Flensburg-Handewitt, z którym Łomża Vive Kielce w czwartek zagra o pierwsze miejsce w grupie A, czuje się mocno pokrzywdzony decyzją EHF o rozstrzygnięciu nierozegranych meczów przy „zielonym stoliku”. – Jestem niesamowicie wkurzony – grzmi Dierk Schmaschke, dyrektor zarządzający klubu.
Włodarze europejskiej federacji zdecydowali o „ręcznym” przydzieleniu punktów w meczach, które nie mogły odbyć się w planowym terminie. W komunikacie nie podano żadnych wytycznych, którymi się kierowano. Flensburg otrzymał dwa walkowery. Jego mecze z FC Porto i Vardarem 1961 Skopje zostały zweryfikowane jako porażki 0:10.

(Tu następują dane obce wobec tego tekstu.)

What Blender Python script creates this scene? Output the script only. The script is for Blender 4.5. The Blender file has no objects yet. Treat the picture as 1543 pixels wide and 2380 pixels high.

– Jestem niesamowicie wkurzony i rozczarowany, że dowiedzieliśmy się o tym z komunikatu. Nikt tego wcześniej z nami nie konsultował – mówi Dierk Schmaschke.
Flensburg może czuć się zawiedziony, bo po ostatnim zwycięstwie nad Paris Saint-Germain (28:27) był o krok od wywalczenia pierwszego miejsca w grupie. W niedzielę zmierzy się z MOL-Pickiem Szeged. W czwartek przyjedzie do Kielc. Spotkanie w Hali Legionów zdecyduje o zwycięstwie w grupie.
– Wcześniej wszystkie zainteresowane kluby, przy wsparciu Forum Club Handball, wysłały do EHF-u inną propozycję rozwiązania tego problemu. Jednak decyzja została bez dialogu z klubami, przekazano ją w jednym komunikacie, nawet bez uzasadnienia. Jestem bardziej niż rozczarowany takim podejściem i brakiem dialogu – wyjaśnia dyrektor zarządzający niemieckiego zespołu.
– Ta decyzja kolejny raz pokazuje jak EHF nie prowadzi dialogu z klubami. Trzeba zadać pytanie o sprawiedliwość sportową. Rozegraliśmy najlepszą fazę grupową w historii. Rozegraliśmy o trzy mecze mniej niż pierwsza Łomża Vive Kielce, a mamy tylko dwa punkty mniej. Ostatecznie może się zdarzyć, że spadniemy nawet na trzecie miejsce – mówi Maik Machulla, szkoleniowiec wicemistrz Niemiec.
Czwartkowy mecz Łomża Vive – Flensburg w Hali Legionów rozpocznie się o godz. 18.45 i będzie w całości transmitowany na naszej antenie.